Monday, January 24, 2011

Chair position adjustment and The Near Field

While it was a big improvement in audio realism to move my new listening chair from the far wall to the center of the room last year, I had some difficulty determining how far back into the room (from the speakers) to place the chair.  I ended up with a kind of compromise position.  Compared to other systems I have heard, it does not give me the widest possible separation.  I think it's just shy of 60 degrees angle between the speakers, perhaps 55 degrees.  But it is way more separation than I had been accustomed to, having previously listened only from the back of the room.

But it seemed to me that when I placed the speakers even closer to the speakers, the center image fell apart, and that was the main reason for not positioning the listening chair even closer to the speakers.

I've also had a longstanding problem with the center image (usually the lead vocal) not being exactly in the center.  When I notice the lead being off to the side in some way not intended, it bothers me a lot.  During the past year, I've found that speaker positioning to the nearest 5mm, or delay adjustments as small as 0.03 milliseconds can make a difference in center image stability.  But the best thing to insure center image stability is (1) exact chair and speaker positioning, and (2) subwoofer levels.  For some reason, the subwoofer levels have an uncanny effect on the center image.

So now that's I've got those problems "solved",  and since I am still procrastinating on doing a new Room Correction with Tact, I thought I'd look at the chair position issue again.

I tried a position about 10 inches closer to the front of the room (I define "front" as where the speakers are) than my current position.  It did have a noticeably (though not compellingly) wider stereo image.  And center image position and stability (assessed by playing Supertramp Crime of the Century) seemed OK.  But now what seems irksome is that it appears possible to "hear" the supertweeters as a distinct source.  My new much higher supertweeter levels contribute to that.

I tried fiddling with the supertweeter crossover adjustments to make it work better.  Of course, I had to increase time delay because of the angles involved.  But that wasn't enough.  I raised the crossover point.  It helped if I raised crossover up to 14.8kKz, but that still didn't make the supertweeter disappear.  16.5kHz did make the supertweeter invisible, but then I loose all the new WOW factor of my fully extended highs which I am really beginning to appreciate.

What is happening is that when I get too close to the speaker (this position was 5 feet from the panels) I start listening from something like "the near field" which tends to exaggerate highs and bass.  The room acoustics interact little and are relatively unimportant.  In some ways this is good, but most recordings and speakers aren't designed to sound good this way.

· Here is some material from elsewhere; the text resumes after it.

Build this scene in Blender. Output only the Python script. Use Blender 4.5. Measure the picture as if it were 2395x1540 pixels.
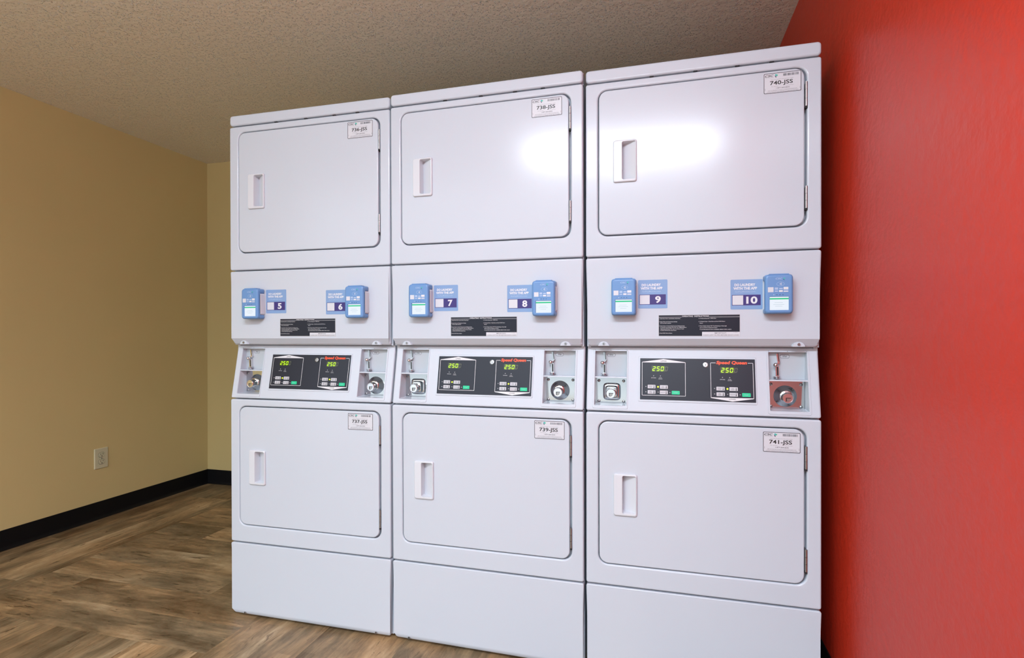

So I went back to my "old" position, or really a new "old" position that is still about 5 inches closer to the speakers than last year.  It is indicated by my ears lining up with the back edge of the largest side bookcase. This is about 6 feet back from the speakers.  Last year I had my ears line up with the forward edge of the next bookcase.

Now I have completed the preliminaries to Room Correction.  I have set up low and high frequency crossovers and chosen a listening position.  System is sounding very good even without correction, though slightly weak in the 100-500Hz region, lumpy in the deep bass around 45Hz, and just a little too prominent in the upper highs starting at 10K.  Those are exactly the kinds of issues that can be solved with room correction.  What my RCS 2.0 system cannot do is set up the crossover optimally, but that work is now done, at least good enough for this time around.